What we actually saw from Nassir Little this past weekend, with the limited footage that we saw, is that Nassir Little is taking his time and playing within Roy Williams’ system. This was first pointed out following the first game by Inside Carolina, who were in the Bahamas for the event:

“There were times in Friday’s game where it seemed like Little was capable of taking over, but he never worked outside of the offensive system, scoring 11 points on 4-of-5 shooting. He did commit a team-high six turnovers, although his soaring one-handed jam in transition makes such miscues easy to overlook.”

The story in the second game was extremely similar to the first game, only this time Little managed to have zero turnovers for the game. He finished game two with 11 points on 4-5 shooting, three rebounds, two assists, and one block.

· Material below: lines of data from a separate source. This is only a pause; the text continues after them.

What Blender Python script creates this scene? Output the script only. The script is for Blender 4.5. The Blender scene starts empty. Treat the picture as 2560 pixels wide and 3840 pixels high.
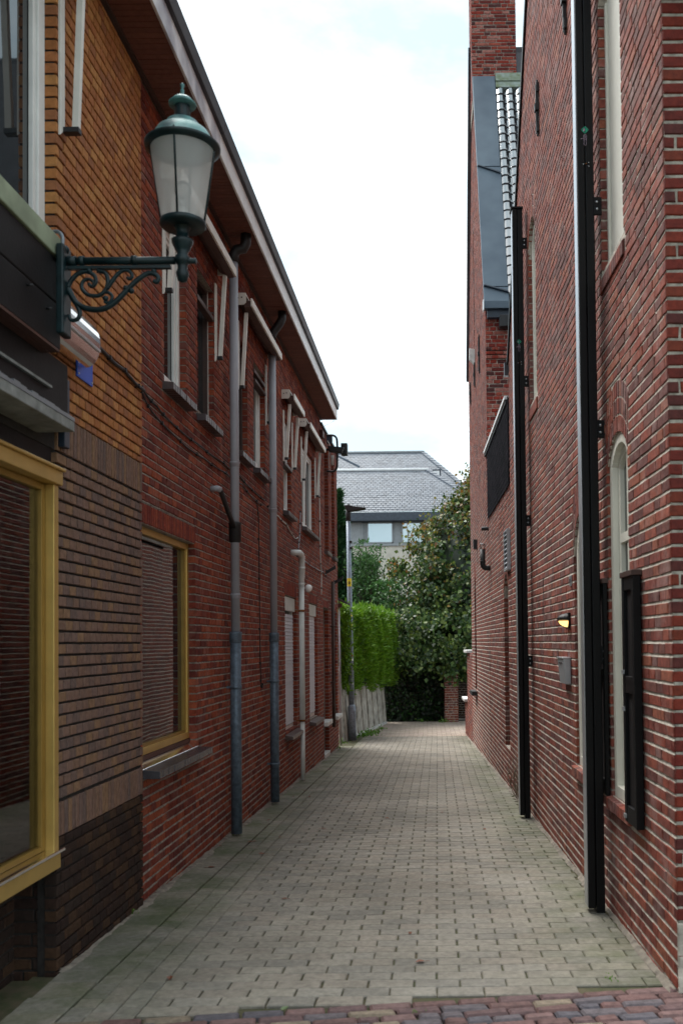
import bpy, bmesh, math, random
from mathutils import Vector, Matrix

S = bpy.context.scene
COL = S.collection
rnd = random.Random(7)

# ------------------------------------------------------------------ camera
FPX, CX, CY, IW, IH = 3480.0, 1590.0, 2317.0, 2560.0, 3840.0
PITCH, ROLL = math.radians(1.49), math.radians(0.63)
EYE = Vector((0, 0, 1.6))
fw = Vector((0, math.cos(PITCH), math.sin(PITCH)))
r0 = Vector((1, 0, 0)); u0_ = Vector((0, -math.sin(PITCH), math.cos(PITCH)))
rt = r0*math.cos(ROLL) - u0_*math.sin(ROLL)
up = r0*math.sin(ROLL) + u0_*math.cos(ROLL)
cam = bpy.data.cameras.new('camera'); camo = bpy.data.objects.new('camera', cam); COL.objects.link(camo)
camo.matrix_world = Matrix(((rt.x, up.x, -fw.x, EYE.x), (rt.y, up.y, -fw.y, EYE.y), (rt.z, up.z, -fw.z, EYE.z), (0, 0, 0, 1)))
cam.sensor_fit = 'VERTICAL'; cam.sensor_width = 24; cam.sensor_height = 36
cam.lens = FPX/IH*36
cam.shift_x = -(CX-IW/2)/IH; cam.shift_y = (CY-IH/2)/IH
cam.clip_start = 0.1; cam.clip_end = 2000
cam.dof.use_dof = True; cam.dof.focus_distance = 10.0; cam.dof.aperture_fstop = 3.2
S.camera = camo

# ------------------------------------------------------------------ light
SUN_EL, SUN_AZ = math.radians(60), math.radians(-38)      # azimuth from +Y, negative = towards -X
w = bpy.data.worlds.new('World'); S.world = w; w.use_nodes = True
nt = w.node_tree; N = nt.nodes; LK = nt.links
bg = N['Background']; bg.inputs['Strength'].default_value = 0.12
sky = N.new('ShaderNodeTexSky'); sky.sky_type = 'NISHITA'; sky.sun_disc = False
sky.sun_elevation = SUN_EL; sky.sun_rotation = SUN_AZ
tc = N.new('ShaderNodeTexCoord')
mp = N.new('ShaderNodeMapping'); mp.inputs['Scale'].default_value = (1.0, 1.0, 2.2)
mp.inputs['Location'].default_value = (0.3, 0.0, 0.35)
LK.new(tc.outputs['Generated'], mp.inputs['Vector'])
nz = N.new('ShaderNodeTexNoise'); nz.inputs['Scale'].default_value = 2.6; nz.inputs['Detail'].default_value = 7
nz.inputs['Roughness'].default_value = 0.55
LK.new(mp.outputs['Vector'], nz.inputs['Vector'])
rp = N.new('ShaderNodeValToRGB')
rp.color_ramp.elements[0].position = 0.42; rp.color_ramp.elements[0].color = (0.05, 0.05, 0.05, 1)
rp.color_ramp.elements[1].position = 0.66; rp.color_ramp.elements[1].color = (1, 1, 1, 1)
LK.new(nz.outputs['Fac'], rp.inputs['Fac'])
mx = N.new('ShaderNodeMix'); mx.data_type = 'RGBA'
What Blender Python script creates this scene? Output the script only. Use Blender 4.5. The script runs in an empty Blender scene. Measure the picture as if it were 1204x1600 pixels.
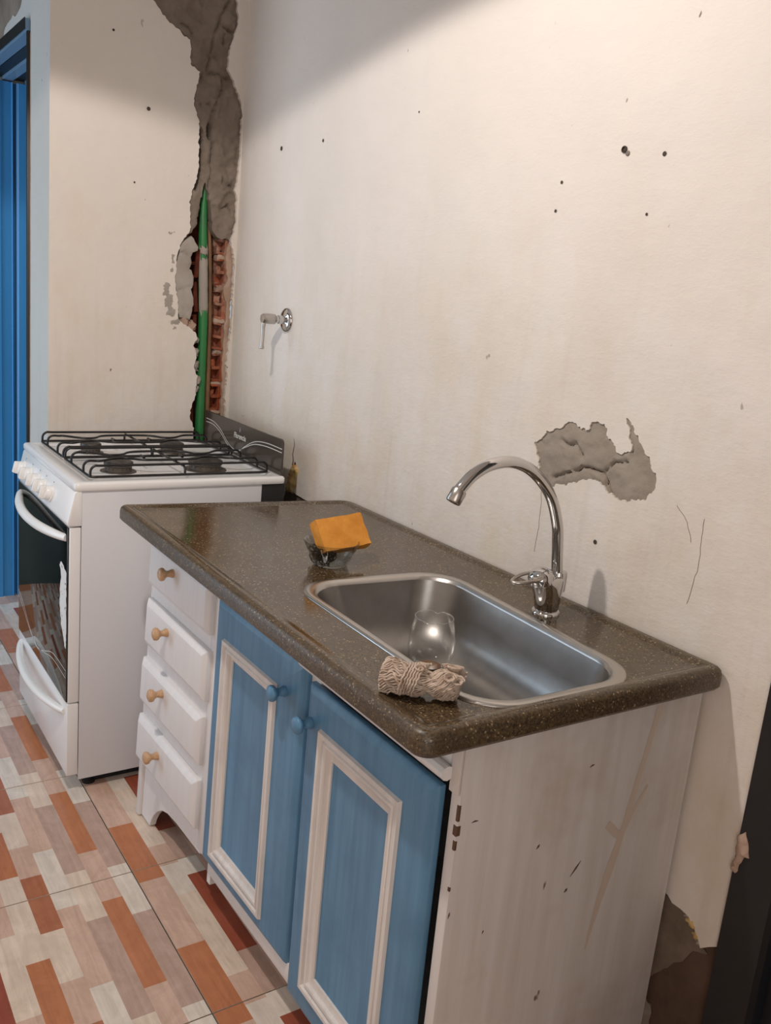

Little was on the court for about 13 minutes in the first game, and 14 minutes in the second game. If we wanted to have fun with numbers, Little averaged around 30 points per 40 minutes in both games. As pointed out earlier, these numbers mean next to nothing in an exhibition game. Though hey, numbers are fun, right?

When looking at what he was able to do during his time on the court, it is clear that Nassir indeed could’ve taken over the game at any given time. Brandon Huffman is a great example of what could have happened, as he imposed his will on a struggling StarSports team and scored 37 points and 20 rebounds. Is Huffman wrong for doing this? Of course not, although one could argue that it was disrespectful in the best way possible. The point is Little’s willingness to take his time, learn/execute what Roy wanted him to do, and to let the game come to him is something that we don’t see a lot from a projected top-five lottery pick. If you want a great example, you can look no further than a certain player down Tobacco Road that ESPN hyped up ad nauseam all weekend. Little could’ve easily turned this game into the McDonald’s All-American game part two, and the fact that he did not shows that he is a freshman with a level of maturity that Williams has to love.

Another reason this is so important is because this year’s team is so talented. Starting from the top, Luke Maye, Kenny Williams, and Cameron Johnson are a trio of impact players that will undoubtedly be focal points on opponents’ scouting reports. When those players go to the bench during games, the drop off in talent likely won’t be what it was last year — Sterling Manley, Garrison Brooks, Seventh Woods, and Brandon Robinson are just a few players that should find themselves in bigger roles this November. When you factor Little (and the other two freshmen) into the picture, learning how to play team basketball after being “the man” in high school is important in helping the team reach its ceiling as soon as possible. If Nassir isn’t completely there yet, he’s certainly as close to it as one could hope for.